29 CFR 1910.213(h)(4)

Complainant proposes a civil penalty of $500 for the violation of citation 2.


Whether the [*4] employees operating the table and radial saws can decide for themselves whether they should use the safety devices required by the standards, and whether the proposed civil penalty is appropriate (Tr. 5-7, 11-12).

Respondent's single defense to the citations asserts that the worker "operating the saw should be the man who ultimately decides what is safe for him . . . not the government and not anyone else." (Tr. 6.)

While compliance rests primarily on the employer when Congress enacted the Act it provided in Section 5(b), now 29 U.S.C. 654(b) as follows:

(b) Each employee shall comply with occupational safety and health standards and all rules, regulations, and orders issued pursuant to this chapter which are applicable to his own actions and conduct.
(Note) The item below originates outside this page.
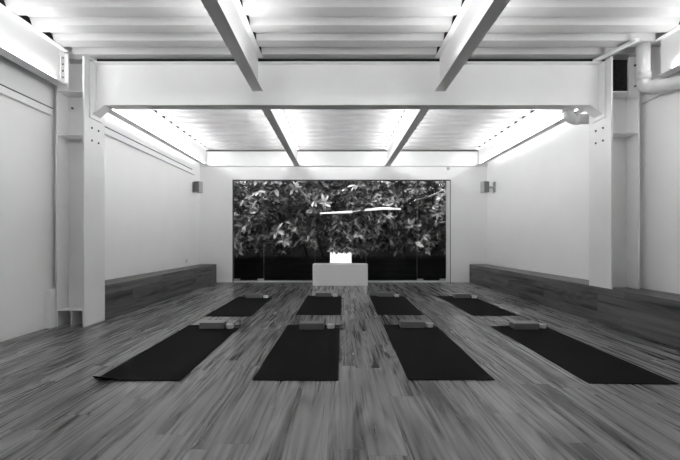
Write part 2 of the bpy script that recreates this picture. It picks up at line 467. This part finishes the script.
def make_strap():
    """Cotton strap rolled flat, with a loose end and a D-ring buckle; lies to +X of its roll."""
    r = empty('yoga_strap', (0, 0, 0))
    pts = []
    turns = 5; R0, R1, H = .007, .043, .042
    n_ = turns*22
    for i in range(n_+1):
        a = 2*PI*turns*i/n_; rr = R0+(R1-R0)*i/n_
        pts.append((rr*math.cos(a), rr*math.sin(a)))
    b = MB(); th = .0056; out = []
    for i, p in enumerate(pts):
        d = Vector(p).normalized()
        out.append((p[0]-d.x*th/2, p[1]-d.y*th/2, p[0]+d.x*th/2, p[1]+d.y*th/2))
    prev = None
    for o4 in out:
        q = [b.bm.verts.new((o4[0], o4[1], 0)), b.bm.verts.new((o4[2], o4[3], 0)), b.bm.verts.new((o4[2], o4[3], H)), b.bm.verts.new((o4[0], o4[1], H))]
        if prev:
            for k_ in range(4): b.bm.faces.new((prev[k_], prev[(k_+1) % 4], q[(k_+1) % 4], q[k_]))
        else: b.bm.faces.new(q[::-1])
        prev = q
    b.bm.faces.new(prev)
    bmesh.ops.recalc_face_normals(b.bm, faces=b.bm.faces[:])
    b.build('strap_roll', M['strap'], r)
    b = MB().prism([(.0455, .004), (.07, .002), (.105, .001), (.125, .001), (.125, .004), (.105, .004), (.07, .005), (.05, .016), (.0455, .016)], 'y', -.018, .018)
    tag(b.build('loose_end', M['strap_end'], r), 'dark grey loose end with a ring buckle')
    ring = [(.125+.016*math.cos(a*PI/10-PI/2) if abs(a-10) < 11 else 0, .019*math.sin(a*PI/10-PI/2), .0065) for a in range(21)]
    MB().tube(ring, .0028, 8).build('buckle_ring', M['buckle'], r)
    return r
strap0 = make_strap()
used = [False]
def strap(x, y, rz, z=.0064):
    if not used[0]:
        used[0] = True; o = strap0
    else:
        o = strap0.copy(); C.objects.link(o)
        for ch in strap0.children:
            c = ch.copy(); C.objects.link(c); c.parent = o
    o.location = (x, y, z); o.rotation_euler = (0, 0, rz)
    return o

D = math.radians
#        x      y     angle   block dx, roll dx, from the mat centre
MATS = [(-1.444, 3.702, .5), (-.297, 3.706, -.6), (.83, 3.718, -1.0), (2.084, 3.640, -1.2),
        (-1.461, 6.072, .3), (-.254, 6.173, -.6), (.863, 6.170, -1.1), (2.107, 6.128, .2)]
BLK = [(-1.43, 4.48), (-.295, 4.44), (.855, 4.51), (2.12, 4.44), (-1.47, 6.86), (-.26, 7.03), (.845, 7.03), (2.17, 6.86)]
RLL = [(-1.237, 4.46), (-.085, 4.46), (1.055, 4.52), (2.335, 4.47), (-1.27, 6.84), (-.055, 7.0), (1.05, 6.98), (2.375, 6.80)]
RROT = [10, 4, 20, 12, 5, 8, 15, -20]
pos = ('leftmost', 'second from left', 'third from left', 'rightmost')
for i, (x, y, a) in enumerate(MATS):
    row = 'front row' if i < 4 else 'back row'
    p = pos[i % 4]
    me = curled if i == 0 else flat
    if not me.materials: me.materials.append(M['mat_'])
    o = bpy.data.objects.new('yoga_mat', me); C.objects.link(o); o.location = (x, y, 0); o.rotation_euler = (0, 0, D(a))
    tag(o, 'black yoga mat on the wood floor, %s in the %s' % (p, row), 'yoga mat', 'yoga mats on the floor')
    o = block(*BLK[i], D(a)); tag(o, 'grey foam yoga block on the %s mat of the %s' % (p, row), 'yoga block', 'yoga blocks on the mats')
    o = strap(*RLL[i], D(RROT[i])); tag(o, 'rolled white strap beside the block on the %s mat of the %s' % (p, row), 'yoga strap', 'rolled straps on the mats')

# ------------------------------------------------------------------ garden beyond the glass
struct(MB().box(-6, 6, YF+.12, 12.0, -.12, -.02).build('garden_ground', M['paving']), 'dark paving outside the glass', 'ground')
struct(MB().box(-6, 6, 11.6, 11.75, -.1, 3.6).build('garden_wall', M['gwall']), 'dark wall behind the shrubs', 'wall')
t = empty('planter_trough', (0, 10.4, -.02)); tag(t, 'long dark boarded planter trough outside the glass below the shrubs', 'planter')
b = MB()
for q in range(4): b.box(-4.2, 4.2, 10.22, 10.25, -.02+q*.145, .118+q*.145, .004)
b.build('front_boards', M['trough'], t)
MB().box(-4.2, 4.2, 10.251, 11.55, -.02, .50).build('soil', M['soil'], t)
MB().box(-4.22, 4.22, 10.19, 10.27, .562, .595, .004).build('top_rail', M['trough'], t)

def shrub(x0, x1, label, seed, droop=(), boughs=()):
    rnd = random.Random(seed)
    r = empty('broadleaf_shrub', ((x0+x1)/2, 10.75, .5)); tag(r, label, 'shrub', 'shrubs behind the glass')
    V = []; F = []
    def leaflet(o, d, up, L, W):
        d = d.normalized(); s = d.cross(up).normalized(); n_ = s.cross(d).normalized()
        sec = ((0, .12, 0), (.25, .75, .02), (.55, 1, .0), (.82, .6, -.06))
        idx = []
        for t_, w_, dz in sec:
            c = o+d*(L*t_)+n_*(dz*L)
            b0 = len(V)
            V.extend([c-s*(W*w_*.5)+n_*(W*.16*w_), c.copy(), c+s*(W*w_*.5)+n_*(W*.16*w_)])
            idx.append(b0)
        tip = len(V); V.append(o+d*L+n_*(-.13*L))
        for a, c in zip(idx, idx[1:]):
            F.append((a, a+1, c+1, c)); F.append((a+1, a+2, c+2, c+1))
        F.append((idx[-1], idx[-1]+1, tip)); F.append((idx[-1]+1, idx[-1]+2, tip))
    ncl = int((x1-x0)*165)
    for _ in range(ncl):
        x = rnd.uniform(x0-.08, x1+.08); z = .70+rnd.random()*2.15
        front = 10.02+.35*rnd.random()**1.2 + .16*math.sin(x*3.1+seed)*math.cos(z*3.7)
        y = front + rnd.random()**2*.9
        if z < .95 and rnd.random() < .35: z += .3
        out = Vector((rnd.uniform(-.8, .8), rnd.uniform(-1.1, .1), rnd.uniform(.1, 1.1))).normalized()
        a = out.orthogonal().normalized(); bb = out.cross(a)
        c = Vector((x, y, z)); nl = rnd.randint(6, 9); L0 = rnd.uniform(.16, .27); off = rnd.random()*6
        for q in range(nl):
            th = off+2*PI*q/nl+rnd.uniform(-.25, .25)
            d = (a*math.cos(th)+bb*math.sin(th))*1.0 + out*rnd.uniform(.1, .6) + Vector((0, 0, -.25))
            leaflet(c, d, out, L0*rnd.uniform(.8, 1.15), L0*rnd.uniform(.30, .42))
    for px, pz in droop:                       # low sprays hanging towards the glass
        c = Vector((px, 9.62, pz)); out = Vector((0, -.8, .4)).normalized()
        for q in range(5):
            d = Vector((-.8+.4*q+rnd.uniform(-.15, .15), rnd.uniform(-.2, .1), -.75+.1*abs(q-2)))
            leaflet(c, d, out, rnd.uniform(.10, .15), rnd.uniform(.03, .045))
    me = bpy.data.meshes.new('foliage'); me.from_pydata([tuple(v) for v in V], [], F); me.update()
    link('foliage', me, M['leaf'], r)
    for pts in boughs:
        MB().tube(pts, [.022, .02, .014][:len(pts)], 8).build('bough', M['bough'], r)
    for q in range(3):
        xb = x0+(x1-x0)*(q+.5)/3; pts = [Vector((xb, 10.8, .5))]
        for s_ in range(5):
            pts.append(pts[-1]+Vector((rnd.uniform(-.2, .2), rnd.uniform(-.1, .1), .45)))
        MB().tube(pts, [.03, .027, .023, .02, .016, .01], 8).build('stem', M['bark'], r)
    return r
panes = ('left end glass pane', 'second glass pane from the left', 'middle glass pane', 'second glass pane from the right', 'right end glass pane')
gx = [-3.2, -1.95, -.6, .72, 2.05, 3.3]
BOUGH = {1: [[(-1.22, 10.02, 2.6), (-.86, 9.95, 2.18), (-.55, 9.98, 1.72)]], 4: [[(1.95, 10.0, 2.02), (2.4, 9.95, 2.16), (2.95, 10.02, 2.42)]]}
for i in range(5):
    shrub(gx[i], gx[i+1], 'broad-leaved shrub behind the %s' % panes[i], 11+i, ((-.12, .80), (-.01, .78), (.07, .84), (.15, .78), (.27, .80), (.22, .85)) if i == 2 else (), BOUGH.get(i, ()))

gl = empty('garden_lantern', (.07, 9.83, -.02)); tag(gl, 'bright white box lantern glowing outside the glass, rising behind the plinth under the leaves', 'lantern')  # white box, its upper part emissive
MB().box(-.21, .35, 9.68, 9.98, -.02, .46, .006).build('base', M['frame_white'], gl)
MB().box(-.195, .335, 9.69, 9.97, .461, .735, .006).build('diffuser', M['lampbox'], gl)

tl = empty('tube_lamp', (.35, 9.93, 1.72)); tag(tl, 'thin bright white tube lamp hanging across the leaves', 'lamp')  # glowing bar and wires added to make the bright streak over the leaves
MB().tube([(-.46, 9.93, 1.705), (.36, 9.93, 1.742)], [.016, .032], 12).build('tube', M['tube'], tl)  # left part of the glowing bar added for the streak
MB().tube([(.362, 9.93, 1.745), (.69, 9.93, 1.783)], .018, 10).build('joint_bar', M['housing'], tl)
MB().tube([(.692, 9.93, 1.79), (1.15, 9.93, 1.83), (1.6, 9.93, 1.815)], [.03, .034, .024], 12).build('tube', M['tube'], tl)  # right part of the added glowing bar
for xx, zz in ((-.3, 1.73), (1.45, 1.85)):
    MB().tube([(xx, 9.93, zz), (xx, 9.93, 2.9)], .004, 6).build('hanging_wire', M['trough'], tl)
If respondent's view prevailed there might well be as many approaches to safety when operating saws as there are operators. Such a result would frustrate the Congressional declaration of policy "to assure so far as possible every working man and woman in the nation safe and healthful working conditions . . .," 29 U.S.C. 651(b). See Secretary v. Atlantic & Gulf Stevedores, Inc., 16 OSAHRC 770, BNA O.S.H.C. 1003, CCH E.S.H.G. [*5] P19,526 (1975); pet. for review filed, No. 75-1584 (3rd Cir., June 6, 1975). Respondent does not otherwise contest the alleged citations (Tr. 5-7, 27); they should be affirmed.

Evaluations of civil penalties should be made independently from complainants proposals, Secretary v. Dreher Pickle Company, No. 48, 2 OSAHRC 497, 1 OSHC 1132 (BNA); OSHD (CCH) P15156 (1973). Respondent was in serious violation of the guarding standards as such a violation could result in the amputation of fingers, Secretary v. Thunderbird Coos Bay, Inc., No. 2270; OSHD (CCH) P17854.

Respondent has no prior adverse history; it employs four workers at this location; the saws are in use on the average of an hour a day (Tr. 27, 42-44). Considering all of the criteria of 29 U.S.C. 666(i) a civil penalty of $250 is appropriate.

Respondent admits being an employer engaging in a business affecting commerce (Tr. 7-8). Therefore, based on the uncontroverted record the undersigned makes the following:


1. Items 1, 2, 3, 4, and 5 of citation 1 are affirmed. No penalty is assessed.

2. Items 1a, 1b, 1c, 1d, and 1e of citation 2 are affirmed.

3. The proposed civil penalty of $500 for the violation [*6] of citation 2 is vacated and a civil penalty of $250 is assessed in lieu thereof.